TVD Live Shots:
Kevin Morby and Cassandra Jenkins
at the Belasco, 10/1

PHOTOS: KRIS KUGANATHAN | At the intersection of folk rock, Americana, soul, and indie music, Kevin Morby as I see it sits at the helm of a cross-genre he’s made his own.

Success for the Kansas City native has been anything but overnight. A seven studio album climb that started with his debut solo album Harlem River back in 2013, Saturday night’s performance at the historic Belasco Theater in downtown Los Angeles was the arrival of something great for Morby. Touring on his newest release, This Is a Photograph, you could feel his rise in the air. Opening act, Cassandra Jenkins, who has toured with Courtney Barnett and sang backup vocals on This is a Photograph brought her serene, experimental brand of indie music and lusty vocals to the scene. The crowd was receptive.

Last year I went to see Kevin Morby open for Hamilton Leithuaser, but this year headlining his own show, the atmosphere felt different. The 18-song setlist—half This Is a Photograph and the other half playing like a Kevin Morby’s greatest hits collection—was spiritual in service. We were all there for him. We knew all of the words. We were connected and uplifted by Morby and his band as they dispelled whatever dark matter we brought with us from our frantic lives. A metallic gold fringe jacket, Midwestern grace, rhinestone lined eyes, and a unique quickstep stage gait, he reels you into his synergetic world of secular spiritual music even though one listen to “Five Easy Pieces” will tell you it ain’t no church song.

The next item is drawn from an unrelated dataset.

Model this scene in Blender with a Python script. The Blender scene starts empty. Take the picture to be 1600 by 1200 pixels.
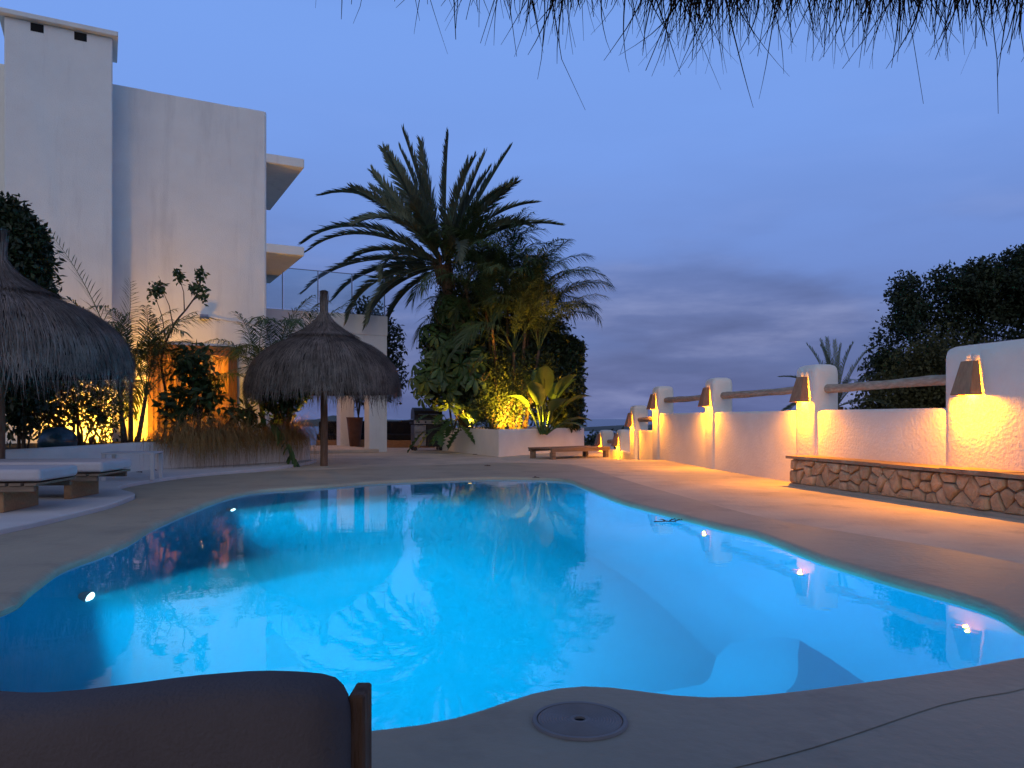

I found myself on the way to the show premeditating the older songs I NEEDED to hear. Early recordings of This Is a Photograph at the legendary Peabody Hotel in Memphis, Tennessee were prompted after his father collapsed at the kitchen table while Morby was home visiting his family. The album centers around what’s easily lost: the vigor of his father’s youth as seen through old photographs, the passionate life he has built with his longtime girlfriend Katie Crutchfield, aka Waxahatchee, and everything in between the light and the darkness. The album captures the tumultuous emotions of our time. Played live I found the new material was sustenance enough despite my lack of deep acquaintance with it.

“Wander” and “Parade” were checked off my hitlist, but the mnemonic nursery rhyming “Halo” was an addition I didn’t even know I needed. This fragmented style of vocals often found in Morby’s music is on the contrary unchildlike. Quick inflections, the repetitious lines solidify truths he’s reckoning with and contribute to his peculiar approach to music. Closing out the show with “Beautiful Strangers” and “Harlem River,” Morby told us before the encore that “we are going to leave the stage and if you clap we will come back out and play more songs for you and if you don’t, then we won’t.”

From Elizabeth Moen’s angelic voice on the newer track “Bittersweet, TN,” to the pedal steel guitar and flute appearances, and all of the superb musicians in Kevin Morby’s band, this show was one of the most unpretentious serious good music loving times I’ve had in a while. Cutting through all the bullshit is refreshing.